_Dataset extract_
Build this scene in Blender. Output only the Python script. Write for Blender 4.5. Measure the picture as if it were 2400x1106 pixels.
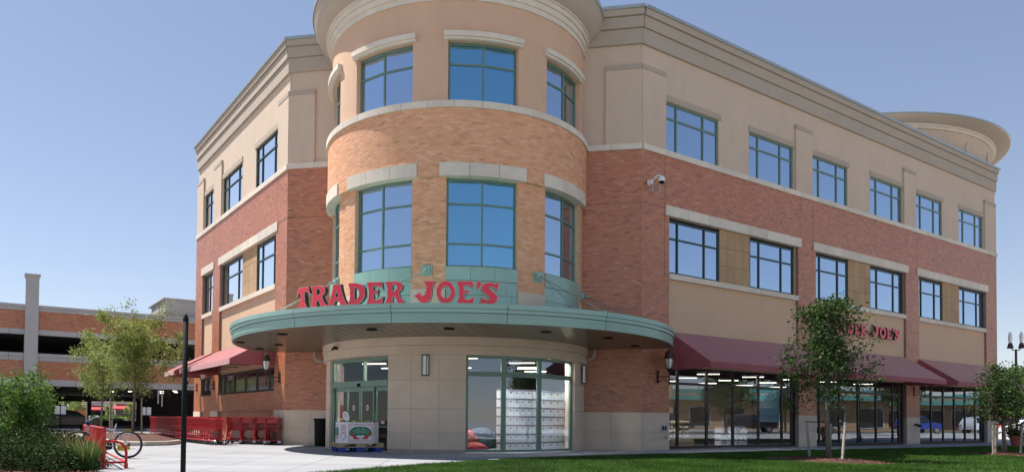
import bpy, math, random
import numpy as np
from mathutils import Vector, Matrix
random.seed(7); rng = np.random.default_rng(7)
for o in list(bpy.data.objects): bpy.data.objects.remove(o)
sc = bpy.context.scene
COL = sc.collection
R = math.radians
# ------------------------------------------------------------------ camera
yaw, pitch, roll, FPX, PX, PY = .1869, .025, .0087, 1732.8, 1113.7, 939.6
r0 = Vector((math.cos(yaw), math.sin(yaw), 0)); f0 = Vector((-math.sin(yaw), math.cos(yaw), 0)); zz = Vector((0, 0, 1))
fw = f0*math.cos(pitch) + zz*math.sin(pitch); u0 = -f0*math.sin(pitch) + zz*math.cos(pitch)
rt = r0*math.cos(roll) + u0*math.sin(roll); up = -r0*math.sin(roll) + u0*math.cos(roll)
cam = bpy.data.cameras.new("camera"); camo = bpy.data.objects.new("camera", cam); COL.objects.link(camo)
CAM = Vector((5.555, -25.513, .985))
camo.matrix_world = Matrix(((rt.x, up.x, -fw.x, CAM.x), (rt.y, up.y, -fw.y, CAM.y), (rt.z, up.z, -fw.z, CAM.z), (0, 0, 0, 1)))
cam.sensor_width = 36; cam.lens = FPX/2400*36
cam.shift_x = (1200-PX)/2400; cam.shift_y = (PY-553)/2400
cam.clip_end = 3000; cam.clip_start = .1
sc.camera = camo
# ------------------------------------------------------------------ sky, sun, exposure
SUN_EL, SX, SY = 59.0, -.98, .16
w = bpy.data.worlds.new("World"); sc.world = w; w.use_nodes = True
nt = w.node_tree; bg = nt.nodes['Background']
sky = nt.nodes.new('ShaderNodeTexSky'); sky.sky_type = 'NISHITA'; sky.sun_disc = False
sky.sun_elevation = R(SUN_EL); sky.sun_rotation = math.atan2(SX, SY)
sky.air_density = 1.0; sky.dust_density = .05; sky.ozone_density = 2.0; sky.altitude = 200
wb = nt.nodes.new('ShaderNodeMix'); wb.data_type = 'RGBA'; wb.blend_type = 'MULTIPLY'; wb.inputs[0].default_value = 1; wb.inputs[7].default_value = (1.02, .955, .99, 1)   # shade white balance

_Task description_
How many of the lines above include the word "scene"? Respond with the number alone.

_Answer to this exercise_
2